When it comes to the share market, there is too much info floating around and too many opportunities slipping through your fingers. So what do successful traders do to keep on top of it all? They use filters to narrow their search and identify the stocks that really count.
By using filters, traders get a major leg up because they cut through all the market noise and get some serious clarity every step of the way.
With clear parameters in place, you can track down stocks that fit your strategy and you are able to handle the risks associated with them.
Why Filters Matter in Trading
There are many stocks out there that you just can’t keep an eye on in the course of a normal trading session. Not all stocks are worth your time and money. That is where a filtering tool such as a stock screener comes in; they let you clear out the unwanted.
Without filters, traders can get themselves trapped in a never-ending cycle of overthinking and second-guessing. But when you have filters in place, trading becomes a more or less automatic process. They take all the raw market data and turn it into a neat shortlist, saving you time and making it easier to stay on track.
Common Filters Traders Tend to Use
While every trader has a unique approach, certain parameters consistently recur across different strategies.
1. Price and Liquidity Filters
Liquidity is absolutely necessary for trade execution. Traders often focus on the minimum price levels and average trading volume of a stock so they can avoid thinly traded ones that are too risky/unpredictable.
In fact, thinly traded stocks might move really fast, but that just means they are more likely to leave you stuck with a surprise i.e., unexpected price gaps. By sticking to liquid stocks, you can rest a bit knowing you have less chance of slippage and unexpected price gaps.
2. Volatility Filters
Some traders like to go after high-volatility stocks for short-term gains, while others just want to manage their risk and look for a more steady rise.
Filters based on average true range or percentage price change help traders find stocks that match their trading style.
3. Technical Filters for Trend and Momentum
Technical indicators play an important role in filtering stocks.

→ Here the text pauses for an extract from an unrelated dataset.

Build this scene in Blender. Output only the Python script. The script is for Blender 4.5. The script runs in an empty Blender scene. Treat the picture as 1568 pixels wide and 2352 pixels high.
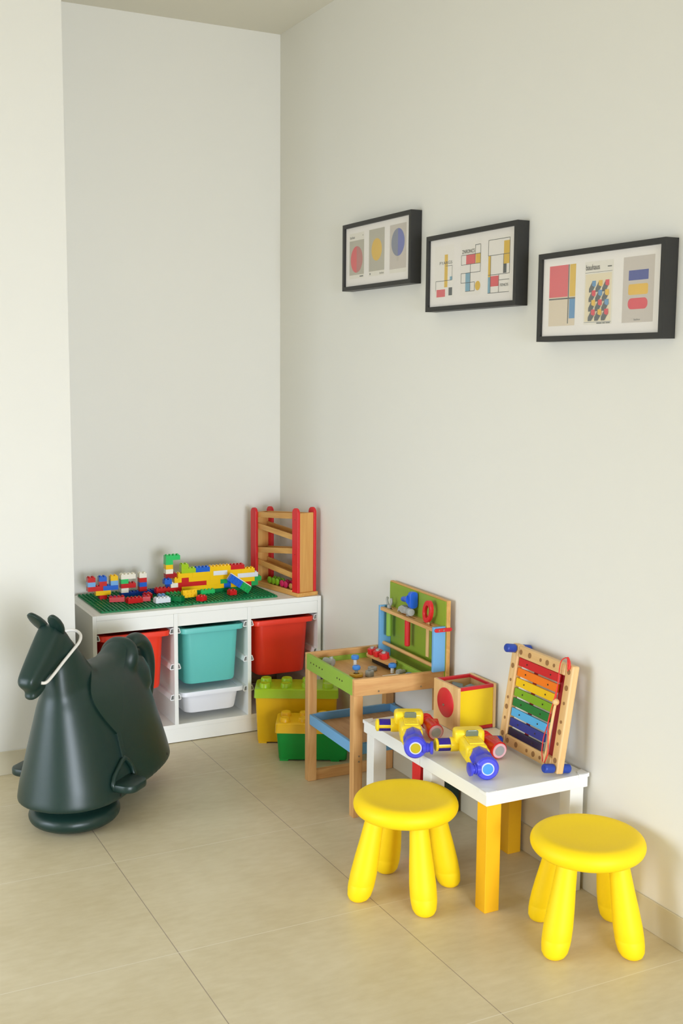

Traders often look for stocks that:
- Are trading above key moving averages
- Break out of consolidation ranges
- Have a strong relative strength compared to the broader market
- See volume expansion alongside price movement
All these filters help spot a stock with some real directional clarity. You know, one that is moving with some purpose and not just randomly all over the place.
4. Fundamental Filters for Quality and Stability
Even short-term traders pay attention to basic fundamentals. Filters based on market capitalisation, earnings consistency or debt levels can help rule out any stock that is not solid.
Using this approach means you are less likely to get caught off guard by a sudden negative surprise, like results going badly or a regulatory issue. Most traders favour companies with proven business models because they offer a higher degree of predictability.
This is clearly visible in widely tracked names like Infosys; the Infosys share price often exhibits greater stability because heavy institutional participation and high transparency create a more reliable trading setup compared to speculative stocks.
Final Thoughts
Reliable trading begins with clarity, and filters provide exactly that. They let you cut through all the noise, focus on the good stuff, and stay strong even when the market is throwing its worst at you.
By using filters to find the liquid and stable stocks, you can cut down on all the emotional bias that goes with trading and just focus on making money.